Jesus Seade, Mexico’s chief trade negotiator, said Tuesday that a new tomato suspension agreement could be “at hand.” But only if the U.S. drops its insistence on inspecting 100% of inbound Mexican tomatoes.
“This measure is totally unacceptable to the Mexican government as it constitutes a clear technical obstacle to commerce,” he went on to say in a series of tweets Tuesday. “Accepting it would provoke a logistical and customs collapse in bilateral trade, seriously affecting both countries’ supply chains.”
He also said that Mexican tomatoes are rarely rejected for quality reasons, raising questions about the sense of such a measure.

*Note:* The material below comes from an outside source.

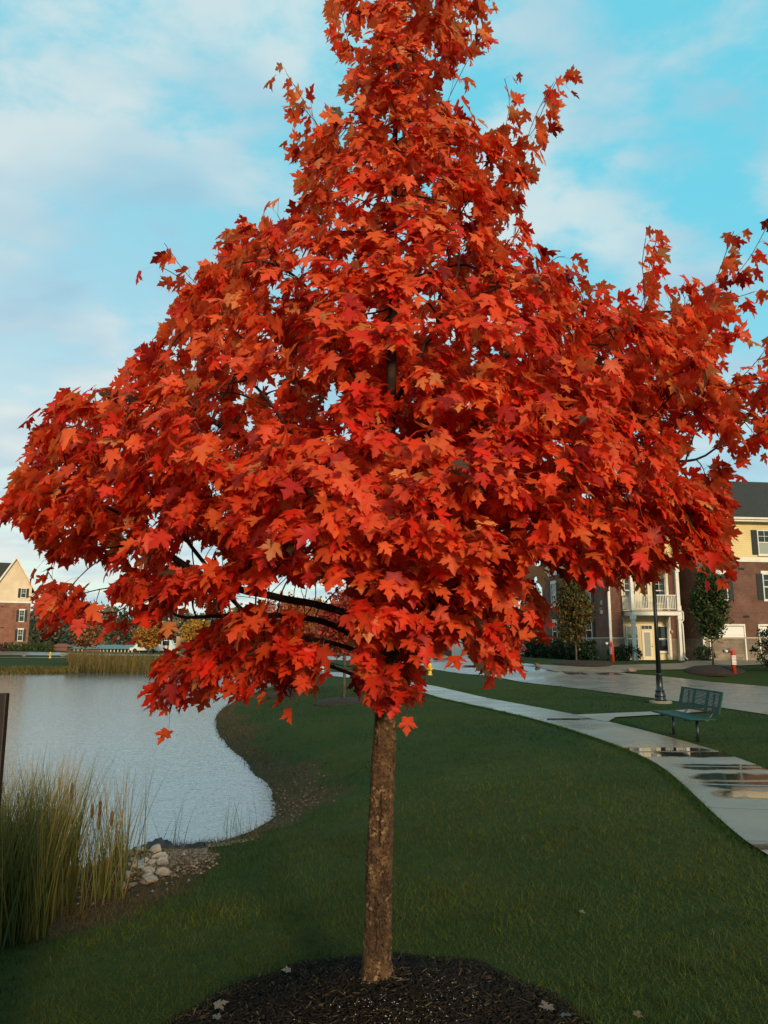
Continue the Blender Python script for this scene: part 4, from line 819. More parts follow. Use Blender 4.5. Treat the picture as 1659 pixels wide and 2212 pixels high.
# ------------------------------------------------------------------ fire hydrants, standpipes, boulders, box, mulch-ring trees
yel = M('yellow_paint', (.70, .42, .03), .4, .4, col2=(.6, .33, .03), nscale=10); redp = M('red_paint', (.42, .035, .018), .4, .4, col2=(.33, .03, .015), nscale=9); steel = M('dull_brass', (.09, .08, .06), .45, .5, metal=.6); whitep = M('white_plate', (.62, .56, .50), .5); chrome = M('pale_cap', (.55, .53, .48), .3, .5, metal=.3)
def hydrant(p, s, label):
    t = thing('fire_hydrant', p, random.uniform(0, .5), label, 'fire hydrant', 'yellow fire hydrants')
    MB().lathe([(.15*s, 0), (.15*s, .04*s), (.095*s, .06*s), (.09*s, .42*s), (.125*s, .44*s), (.125*s, .48*s), (.1*s, .5*s)], 16).build('barrel', yel, t)
    MB().lathe([(.12*s, .5*s), (.115*s, .56*s), (.08*s, .64*s), (.03*s, .68*s), (.03*s, .73*s), (.02*s, .74*s)], 16).build('bonnet', yel, t)
    for sx in (-1, 1): MB().tube([(sx*.07*s, 0, .36*s), (sx*.15*s, 0, .36*s), (sx*.152*s, 0, .36*s), (sx*.18*s, 0, .36*s)], [.045*s, .045*s, .06*s, .06*s], 12).build('outlet', yel, t)
    MB().tube([(0, -.07*s, .34*s), (0, -.15*s, .34*s), (0, -.152*s, .34*s), (0, -.19*s, .34*s)], [.06*s, .06*s, .075*s, .075*s], 12).build('outlet', yel, t)
hydrant(hit(929, 1459), 1.0, 'bright yellow fire hydrant on the grass verge between sidewalk and road'); hydrant(hit(108, 1422), 1.0, 'yellow fire hydrant across the pond near the red brick building')
def standpipe(p, h, face, label):
    t = thing('standpipe', p, 0, label, 'standpipe', 'red fire department standpipes'); r_ = .085*h
    MB().tube([(0, 0, -.05), (0, 0, h*.84), (-.02*h, 0, h*.92), (-.09*h, -.02*h, h*.975), (-.18*h, -.04*h, h*.96)], r_, 16).build('pipe', redp, t)
    MB().tube([(-.18*h, -.04*h, h*.96), (-.27*h, -.05*h, h*.945)], r_*1.08, 14).build('collar', steel, t)
    MB().tube([(-.27*h, -.05*h, h*.945), (-.34*h, -.14*h, h*.925)], r_*.85, 14).build('cap', chrome, t)
    MB().tube([(-.27*h, -.03*h, h*.945), (-.38*h, .04*h, h*.93)], r_*.7, 14).build('cap', steel, t)
    rot = Matrix.Rotation(face, 4, 'Z'); 
    pl = MB().box(-.085*h, .085*h, -r_-.022, -r_-.008, h*.40, h*.77, rot).build('sign_plate', whitep, t, bevel=.004)
    for i_, s in enumerate(('FDC', 'FOR', 'BLDG')):
        text_mesh('lettering', s, (.10 if i_ < 2 else .08)*h, redp, pl, rot @ Vector((0, -r_-.024, h*(.70-.115*i_))), (math.pi/2, 0, face))
p1 = at(1324, 1429, 43.5); standpipe((p1[0], p1[1], Hs(p1[0], p1[1])), 1.1, -1.2, 'red standpipe with sideways sign beside the round shrub and porch')
p2 = at(1585, 1439, 38.5); standpipe((p2[0], p2[1], Hs(p2[0], p2[1])), 1.22, -.12, 'red standpipe with white lettered sign in front of the garage door')
bold = M('boulder', (.16, .10, .065), .85, .3, col2=(.24, .16, .11), nscale=3, bump=.6, bscale=12)
for i_, (x, y, wpx, lb) in enumerate([(1160,1441,16,'brown boulder on the corner of the far grass island'), (1366,1454,20,'reddish boulder where driveway meets road'), (45,1417,8,'smaller boulder of the pair by the far path'), (52,1420,10,'larger boulder of the pair by the far path'), (134,1420,13,'lone boulder right of the far yellow hydrant')]):
    p = hit(x, y); d_ = p[1]; s = wpx*1.6/F*d_*.5; rock('boulder', (p[0], p[1], p[2]+s*.35), s*.8, 300+i_, bold, lb, 'boulder', 'boulders along the roads', flat=.75)
ub = hit(695, 1468); t = thing('utility_box', ub, label='small white utility box on a wooden post beyond the lawn', cat='utility box'); MB().box(-.18, .12, -.1, .1, .45, 1.05).build('cabinet', whitep, t, bevel=.02); MB().box(.13, .23, -.05, .05, -.1, .8).build('post', M('post_wood', (.10, .07, .04), .9), t); MB().box(-.2, .14, -.12, .12, 1.052, 1.09).build('lid', whitep, t)
# ------------------------------------------------------------------ other trees
trunkm = M('small_trunk', (.10, .07, .045), .9, .2, col2=(.06, .04, .03), nscale=12)
foliage = M('foliage', (.1, .1, .1), .6, .25, attr='col', trans=.25)
def crown_leaves(n, fn, size, cols, seed, wts=None):
    """fn(r,n)-> points; diamond leaf faces"""
    r = np.random.default_rng(seed); C = fn(r, n); n = len(C); d1 = r.normal(0, 1, (n, 3)); d1 /= np.linalg.norm(d1, axis=1)[:, None]; d2 = np.cross(d1, r.normal(0, 1, (n, 3))); d2 /= np.linalg.norm(d2, axis=1)[:, None]+1e-9
    s = (size*r.uniform(.6, 1.4, n))[:, None]; V = np.stack([C-d1*s, C+d2*s*.6+d1*s*.1, C+d1*s*.9, C-d2*s*.6+d1*s*.1], 1).reshape(-1, 3); Fc = np.arange(4*n).reshape(-1, 4)
    k = r.choice(len(cols), n, p=wts); c = np.array(cols)[k]*r.uniform(.55, 1.45, (n, 1)); return V, Fc, np.repeat(c, 4, 0)
def clumped(shape_fn, nclump, spread):
    def fn(r, n):
        cs = shape_fn(r, nclump); k = r.integers(0, len(cs), n); return cs[k]+r.normal(0, 1, (n, 3))*spread
    return fn
def ovoid(cz, rx, rz, pw=.4, taper=0.):
    def fn(r, n):
        d_ = r.normal(0, 1, (n, 3)); d_ /= np.linalg.norm(d_, axis=1)[:, None]; q = r.uniform(0, 1, (n, 1))**pw; p = d_*q; k = 1-taper*p[:, 2:3]; return np.concatenate([p[:, :2]*rx*k, p[:, 2:3]*rz], 1)+np.array([0, 0, cz])
    return fn
def small_tree(name, p, h, trunk_h, rx, cols, n, size, label, group, seed, tr=.06, taper=.25, nclump=160, spread=.16, wts=None):
    t = thing(name, (p[0], p[1], p[2]), label=label, cat='tree', group=group); cz = (h+trunk_h)/2; rz = (h-trunk_h)/2
    mb = MB(); mb.tube([(0, 0, -.1), (.01, 0, trunk_h*.6), (0, .02, trunk_h*1.1), (0, 0, h*.8)], [tr, tr*.8, tr*.7, tr*.2], 8)
    r = random.Random(seed)
    for k_ in range(14):
        z = trunk_h*.95+(h-trunk_h)*.7*k_/14; a = r.uniform(0, 6.28); q = rx*.7; mb.tube([(0, 0, z), (math.cos(a)*q*.5, math.sin(a)*q*.5, z+q*.5), (math.cos(a)*q, math.sin(a)*q, z+q*.9)], [tr*.35, tr*.22, tr*.08], 5)
    mb.build('trunk', trunkm, t)
    V, Fc, c = crown_leaves(n, clumped(ovoid(cz, rx*.88, rz*.93, .42, taper), nclump, spread), size, cols, seed, wts); nparr_mesh('crown', V, Fc, foliage, parent=t, col=c); return t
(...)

The 2013 agreement — which the U.S. ended in May, resulting in a nearly 18% tariff — set floor prices and other rules for tomato imports.

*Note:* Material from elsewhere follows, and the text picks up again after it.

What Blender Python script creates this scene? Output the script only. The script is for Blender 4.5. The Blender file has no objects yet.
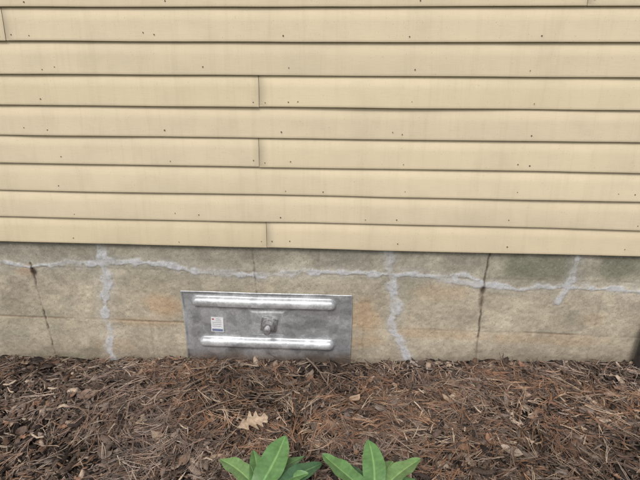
import bpy, bmesh, math, random
import numpy as np
from mathutils import Vector, Matrix
random.seed(7); rng=np.random.default_rng(11)
B=0.53      # height of the lowest siding edge above datum
FY=0.006    # foundation face
scene=bpy.context.scene
# ------------------------------------------------------------ helpers
def hash2(ix,iy,s):
    v=np.sin(ix*127.1+iy*311.7+s*74.7)*43758.5453
    return v-np.floor(v)
def vnoise(x,y,s=0):
    ix=np.floor(x);iy=np.floor(y);fx=x-ix;fy=y-iy
    fx=fx*fx*fx*(fx*(fx*6-15)+10);fy=fy*fy*fy*(fy*(fy*6-15)+10)
    a=hash2(ix,iy,s);b=hash2(ix+1,iy,s);c=hash2(ix,iy+1,s);d=hash2(ix+1,iy+1,s)
    return a+(b-a)*fx+(c-a)*fy+(a-b-c+d)*fx*fy
def fbm(x,y,s=0,o=4):
    t=0;a=.5;n=0
    for i in range(o):
        t=t+a*vnoise(x*2**i+i*17.3,y*2**i-i*9.1,s+i*3.7);n+=a;a*=.5
    return t/n
def sstep(a,b,x):
    t=np.clip((x-a)/(b-a),0,1);return t*t*(3-2*t)
def mesh_obj(name,verts,faces,cols=None,mat=None,parent=None,smooth=False):
    me=bpy.data.meshes.new(name)
    if isinstance(faces,np.ndarray):
        k=faces.shape[1];m=len(faces)
        me.vertices.add(len(verts));me.vertices.foreach_set("co",np.asarray(verts,dtype=np.float32).ravel())
        me.loops.add(m*k);me.loops.foreach_set("vertex_index",faces.astype(np.int32).ravel())
        me.polygons.add(m);me.polygons.foreach_set("loop_start",np.arange(0,m*k,k,dtype=np.int32))
        me.update(calc_edges=True);me.validate()
    else:
        me.from_pydata([tuple(v) for v in verts],[],faces);me.update()
    if cols is not None:
        at=me.color_attributes.new("col",'FLOAT_COLOR','POINT')
        c=np.ones((len(verts),4),dtype=np.float32);c[:,:3]=cols
        at.data.foreach_set("color",c.ravel())
    if smooth: me.polygons.foreach_set("use_smooth",[True]*len(me.polygons))
    o=bpy.data.objects.new(name,me);scene.collection.objects.link(o)
    if mat: me.materials.append(mat)
    if parent: o.parent=parent
    return o
def empty(name):
    o=bpy.data.objects.new(name,None);scene.collection.objects.link(o);return o
def bm_obj(name,bm,mat=None,parent=None,smooth=False):
    me=bpy.data.meshes.new(name);bm.to_mesh(me);bm.free()
    if smooth:
        for p in me.polygons:p.use_smooth=True
    o=bpy.data.objects.new(name,me);scene.collection.objects.link(o)
    if mat:me.materials.append(mat)
    if parent:o.parent=parent
    return o
def box(name,lo,hi,mat,parent=None,bev=0):
    bm=bmesh.new();bmesh.ops.create_cube(bm,size=1)
    for v in bm.verts:
        v.co=Vector([lo[i]+(v.co[i]+.5)*(hi[i]-lo[i]) for i in range(3)])
    if bev:bmesh.ops.bevel(bm,geom=bm.edges[:],offset=bev,segments=2,affect='EDGES',profile=.5)
    return bm_obj(name,bm,mat,parent)
def grid_faces(nx,ny):
    i=np.arange(nx-1);j=np.arange(ny-1);I,J=np.meshgrid(i,j,indexing='ij')
    a=(I*ny+J).ravel();return np.stack([a,a+ny,a+ny+1,a+1],1)
# ------------------------------------------------------------ materials
class M:
    def __init__(s,name,rough=.8,metal=0,spec=.5):
        s.m=bpy.data.materials.new(name);s.m.use_nodes=True;s.nt=s.m.node_tree
        s.b=s.nt.nodes["Principled BSDF"];s.b.inputs["Roughness"].default_value=rough
        s.b.inputs["Metallic"].default_value=metal;s.b.inputs["Specular IOR Level"].default_value=spec
    def n(s,t,**k):
        x=s.nt.nodes.new(t)
        for a,b in k.items():setattr(x,a,b)
        return x
    def l(s,a,b):s.nt.links.new(a,b)
    def coord(s,scale=(1,1,1)):
        c=s.n("ShaderNodeTexCoord");mp=s.n("ShaderNodeMapping");mp.inputs["Scale"].default_value=scale
        s.l(c.outputs["Object"],mp.inputs[0]);return mp.outputs[0]
    def noise(s,vec,scale,detail=4,rough=.6):
        x=s.n("ShaderNodeTexNoise");x.inputs["Scale"].default_value=scale;x.inputs["Detail"].default_value=detail
        x.inputs["Roughness"].default_value=rough;s.l(vec,x.inputs["Vector"]);return x.outputs["Fac"]
    def ramp(s,fac,stops):
        r=s.n("ShaderNodeValToRGB");e=r.color_ramp.elements
        while len(e)<len(stops):e.new(.5)
        for q,(p,c) in zip(e,stops):
            q.position=p;q.color=(c,c,c,1) if isinstance(c,(int,float)) else (*c,1)
        s.l(fac,r.inputs[0]);return r.outputs[0]
    def mix(s,f,a,b,mode='MIX'):
        x=s.n("ShaderNodeMix",data_type='RGBA',blend_type=mode)
        for sock,v in((x.inputs[0],f),(x.inputs[6],a),(x.inputs[7],b)):
            if isinstance(v,bpy.types.NodeSocket):s.l(v,sock)
            elif isinstance(v,(int,float)):sock.default_value=v if sock==x.inputs[0] else (v,v,v,1)
            else:sock.default_value=(*v,1)
        return x.outputs[2]
    def attr(s,n="col"):
        a=s.n("ShaderNodeAttribute");a.attribute_name=n;return a.outputs["Color"]
    def bump(s,h,st,dist=.002,prev=None):
        b=s.n("ShaderNodeBump");b.inputs["Strength"].default_value=st;b.inputs["Distance"].default_value=dist
        s.l(h,b.inputs["Height"])
        if prev:s.l(prev,b.inputs["Normal"])
        s.l(b.outputs[0],s.b.inputs["Normal"]);return b.outputs[0]
    def col(s,c):
        if isinstance(c,bpy.types.NodeSocket):s.l(c,s.b.inputs["Base Color"])
        else:s.b.inputs["Base Color"].default_value=(*c,1)
def attr_mat(name,rough,spec=.3,nscale=400,amt=(.75,1.25),bump=.4,bd=.001):
    m=M(name,rough,0,spec);v=m.coord();f=m.noise(v,nscale,2)
    r=m.ramp(f,[(.3,amt[0]),(.7,amt[1])]);m.col(m.mix(1.0,m.attr(),r,'MULTIPLY'))
    if bump:m.bump(f,bump,bd)
    return m.m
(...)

“They want to inspect every load, as if they weren’t perishable products,” said Manuel Cazares, vice president of a Mexican tomato grower organization. “If each load takes about an hour and a half ... imagine the thousands of trailers. There aren’t the logistics or capacity.”
Mexican growers have asked their government to impose similar inspection requirements on U.S. agricultural products if any final deal includes that provision. Florida tomato growers, who asked for the U.S. to leave the 2013 agreement last fall, said that amounts to blackmail.
“This is a political attempt to scaremonger other segments of American agriculture so that Mexican tomato producers can get a new agreement that doesn’t have any teeth,” a recent release from the Florida Tomato Exchange reads.